Elections will push nation towards precipice: Leaders

Kathmandu, February 4:

Leaders of agitating parties today said municipal elections were being conducted for the “immediate benefit of a family and its coterie” and the exercise would only push the country towards the edge of a precipice.

“The civic polls are a series of a game plan to push the country towards the edge of a precipice and the exercise will not give any long-term benefit to those who orchestrated them,” said CPN-UML standing committee member KP Sharma Oli. He was speaking at an interaction organised here by the Press Chautari.

He said the polls were being conducted at a time when there is no parliament and a government accountable to the people and the conflict between the parties, the King and the Maoists is deepening.

“Will the municipal elections create a parliament and elect a new government? Does this exercise help resolve the Maoist problem?” Oli questioned. He said the King’s attempt to give legitimacy to his takeover had also flopped.

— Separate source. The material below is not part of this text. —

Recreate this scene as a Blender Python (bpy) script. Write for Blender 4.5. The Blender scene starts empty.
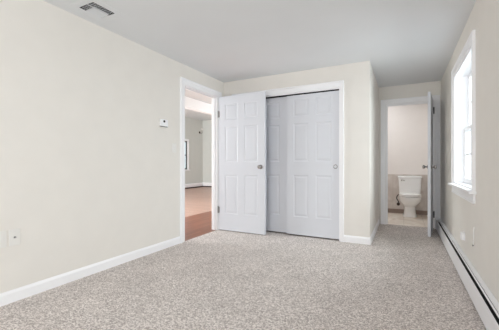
import bpy, bmesh, math, random
from mathutils import Vector, Matrix

random.seed(4)
scene = bpy.context.scene
COL = scene.collection
R = math.radians

# ------------------------------------------------------------------ dimensions (metres)
XL, YC, XC, YB, XR, H = -2.53, 3.976, -0.377, 5.443, 0.508, 2.298
YF = -3.2                      # wall behind the camera
DL0, DL1, DLT = 3.02, 3.80, 2.035      # bedroom doorway in the left wall
CX0, CX1, CT = -2.285, -0.737, 2.003   # closet opening
BX0, BX1, BT = -0.265, 0.428, 2.00     # bathroom doorway
WY0, WY1, WZ0, WZ1 = 3.02, 4.03, 0.79, 1.99   # bedroom window opening
SY0, SY1 = 0.15, 1.15         # unseen window opening added to the right wall for light
YBB = 6.82                     # bathroom far wall
XH = -3.69                     # hall wall with the wide opening

# ------------------------------------------------------------------ camera, world, lights, exposure
cam_data = bpy.data.cameras.new('camera')
cam_data.sensor_fit = 'HORIZONTAL'
cam_data.sensor_width = 36.0
cam_data.lens = 296.5 / 499.0 * 36.0
cam_data.shift_y = -0.0009
cam_data.clip_start = 0.02
cam = bpy.data.objects.new('camera', cam_data)
COL.objects.link(cam)
cam.location = (0, 0, 1.0)
cam.rotation_euler = (R(90), 0, R(27.5))
scene.camera = cam

world = bpy.data.worlds.new('world')
scene.world = world
world.use_nodes = True
bg = world.node_tree.nodes['Background']
bg.inputs['Color'].default_value = (0.86, 0.94, 1.0, 1)
bg.inputs['Strength'].default_value = 1.6

def area_light(name, loc, rot, sx, sy, power, color=(1, 1, 1), portal=False):
    d = bpy.data.lights.new(name, 'AREA')
    d.shape = 'RECTANGLE'
    d.size, d.size_y = sx, sy
    d.energy = power
    d.color = color
    if portal:
        d.cycles.is_portal = True
    o = bpy.data.objects.new(name, d)
    o.location = loc
    o.rotation_euler = rot
    COL.objects.link(o)
    return o

# fill light in an added, unseen window behind the camera
area_light('front_fill', (-1.0, -3.1, 1.35), (R(90), 0, 0), 2.2, 1.5, 60, (0.98, 0.985, 1.0))
# sky panels outside the visible right window and the added unseen one
area_light('daylight_right', (1.85, 4.05, 2.2), (R(90), 0, R(90)), 2.6, 2.2, 200, (0.95, 0.975, 1.0))
area_light('side_fill', (1.75, 0.5, 1.7), (R(90), 0, R(90)), 1.8, 2.0, 55, (0.95, 0.975, 1.0))
# unseen panels added to brighten the living room and the hall header
area_light('living_fill', (-5.8, 2.62, 1.6), (R(90), 0, 0), 3.0, 1.8, 250, (0.94, 0.99, 1.0))
area_light('hall_fill', (-2.72, 5.4, 1.9), (0, R(118), 0), 0.4, 0.4, 2.0, (0.88, 0.975, 1.0))
# unseen panel added to light the bathroom
area_light('bathroom_fill', (-0.6, 5.95, 2.2), (R(30), 0, 0), 0.6, 0.6, 9.5, (0.95, 0.985, 1.0))

scene.view_settings.view_transform = 'Standard'
scene.view_settings.look = 'None'
scene.view_settings.gamma = 1.0
scene.view_settings.use_curve_mapping = False
scene.view_settings.exposure = 0.06
scene.cycles.max_bounces = 14
scene.cycles.diffuse_bounces = 8
scene.cycles.transparent_max_bounces = 12

# ------------------------------------------------------------------ materials
def srgb(r, g, b):
    f = lambda c: c / 12.92 if c <= 0.04045 else ((c + 0.055) / 1.055) ** 2.4
    return (f(r / 255), f(g / 255), f(b / 255), 1)

def principled(name, color, rough=0.6, metal=0.0, spec=0.5):
    m = bpy.data.materials.new(name)
    m.use_nodes = True
    b = m.node_tree.nodes['Principled BSDF']
    b.inputs['Base Color'].default_value = color
    b.inputs['Roughness'].default_value = rough
    b.inputs['Metallic'].default_value = metal
    b.inputs['Specular IOR Level'].default_value = spec
    return m

def nodes(m):
    nt = m.node_tree
    return nt, nt.nodes, nt.links, nt.nodes['Principled BSDF']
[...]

He also urged the Maoists to call off their week-long Nepal bandh called to boycott the municiapl elections that already are a ‘failure.’ “Why do you (Maoists) use an axe to chop vegetables?” he said.

Joint general secretary of the Nepali Congress Dr Ram Sharan Mahat said the King had unilaterally decided on the elections and they do not have constitutional and political legitimacy. “It has become a failure even from the administrative point of view as more than 50 per cent of the seats are going uncontested,” he said.

He said the King had made a “sinister game plan” to conduct civic polls two years ago.

He said the democratic government to be formed after the end of autocracy would realise state funds “misused by people in autocracy” in the name of elections.

Central committee member of Nepal Bar Association Tikaram Bhattarai earlier said the agitating parties should recover the ‘misused’ funds. Mahat also objected the ‘misuse’ of the Royal Nepalese Army in arresting party workers. When the elected government wanted to use the army to control the insurgency the then chief of the army staff demanded an all-party consensus for it, but the government has misused the national force to arrest and search the pockets of civilians, he said.

Nepali Congress (Democratic) leader Homnath Dahal, Rastriya Prajatantra Party’s joint general secretary Khemraj Pandit and former chief election commissioner Surya Prasad Shrestha said the the civic polls held no relevance as the major political parties are staying away from them.

Vice president of the Federation of Nepalese Journalists, Shiv Gaunle, speculated that the voter turnout would be less than 10 per cent.

He also said the government has a plan to hold parliamentary elections in the same manner it is conducting the municipal elections.